Additionally, such initiatives are not merely about driving sales with deal-seeking shoppers. These promotions serve as customer retention strategies in a fiercely competitive market. By offering value through deals, aggregators aim to maintain customer loyalty and deter users from migrating to competitors. PYMNTS Intelligence’s report last year, “Consumer Inflation Sentiment: The False Appeal of Deal-Chasing Consumers,” found that 72% of consumers choose merchants for retail products based on price and discounts, and 67% said the same of merchants for grocery products.

Shipt, particularly, has noted the trend of consumers waiting for times of anticipated deals to make purchases, with Katie Stratton, the company’s chief growth officer, telling PYMNTS in an interview, “In the past year, we’ve seen engagement in our promotions with higher-than-expected volume around popular seasonal moments.”

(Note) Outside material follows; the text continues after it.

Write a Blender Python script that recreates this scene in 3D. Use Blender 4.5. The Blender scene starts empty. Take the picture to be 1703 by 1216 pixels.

Grubhub’s entry into the summer savings frenzy underscores the intensifying battle among on-demand delivery aggregators to capture consumer spending during a period of economic uncertainty. As inflation continues to pressure disposable incomes, these companies are leveraging strategically timed promotions to retain customer loyalty and drive order volumes. With shoppers increasingly prioritizing price and discounts, Grubhub, DoorDash, and Shipt are positioning themselves to meet the demands of budget-conscious consumers, aiming to boost engagement and secure a competitive edge in a crowded market.